Sanyo Electric Co. said Friday it will make drastic cutbacks in its semiconductor, home appliance and audio visual businesses, aiming to become a leaner organization in fewer fields.

The company's new plan also includes raising up to 300 billion yen from Sumitomo Mitsui Banking Corp., Daiwa Securities SMBC Co. and Goldman Sachs Group Inc. as well as its existing shareholders through the issuing of new shares.

In underlining the Osaka-based company's determination to jettison unprofitable operations, Sanyo President Toshimasa Iue said the firm would not hesitate to exit the domestic TV business if it fails to turn profits.

He also said the consumer-electronics maker will slash a number of semiconductor-production operations to focus on competitive ones, and may spin off the chip business eventually.

The new cutbacks, which follow up on a sweeping restructuring plan unveiled in July, came as the company reported a larger-than-expected loss in the first fiscal half compared with its forecast announced in September.

The firm said it now projects a 233 billion yen net loss for the full year through March, after it decided to book larger restructuring charges. It posted a 171.54 billion yen net loss in the previous fiscal year, when a large-scale earthquake damaged its chip plant in Niigata Prefecture.
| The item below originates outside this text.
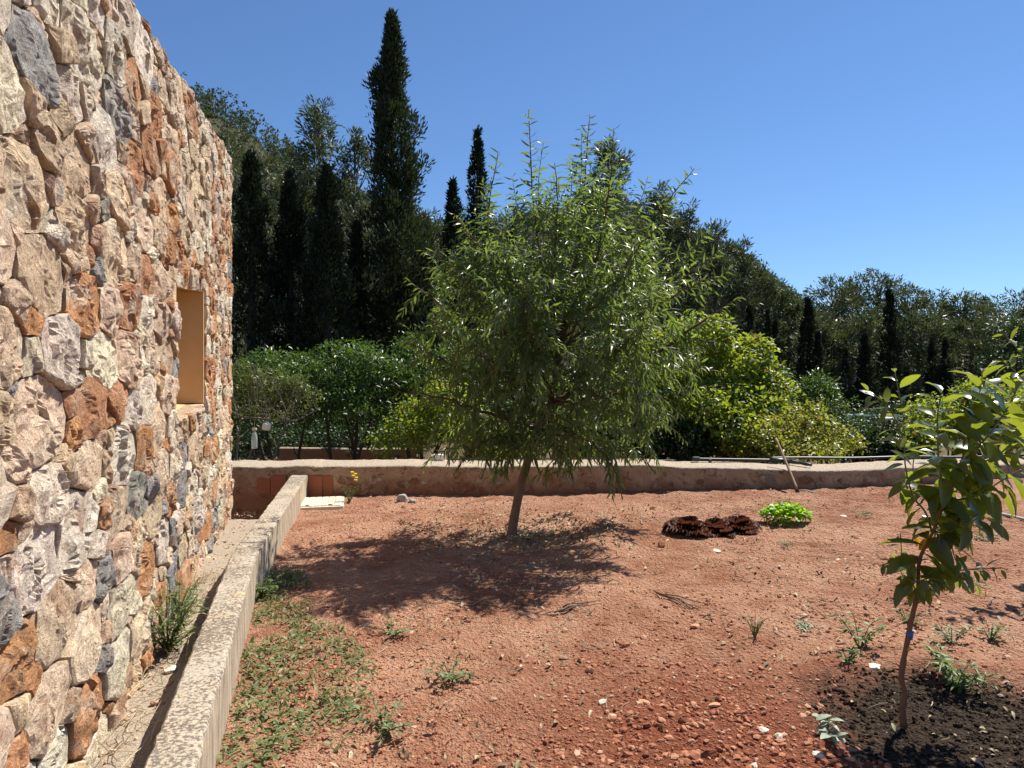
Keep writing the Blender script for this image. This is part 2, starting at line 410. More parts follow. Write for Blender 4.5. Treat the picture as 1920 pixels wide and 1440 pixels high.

To take responsibility for the large loss, President Iue and CEO Tomoyo Nonaka will take a 50 percent cut in executive pay until March 2007, and other board members will take 40 percent pay cuts. Rank-and-file employees will see their first salary reduction, of 5 percent, in January, the company said.

Chairman Satoshi Iue, who had been company president for 20 years until June, will retain his post but will give up his executive pay, Nonaka said, denying earlier media reports that Iue would resign.

In the new plan, Sanyo vowed to return to the black in the next fiscal year, with a net profit of 29.5 billion yen. Sanyo said it will focus on a few competitive areas, including batteries, cell phone handsets and digital cameras.

It will also trim operations deemed unprofitable, including overhauling its home-appliances business. President Iue said noncore businesses will be scaled down through alliances with rivals.

The new management, installed in June and tasked with reviving the company, has been stressing a clean break with the past to transform the firm into a more competitive one. But CEO Nonaka has faced an uphill battle since she took charge.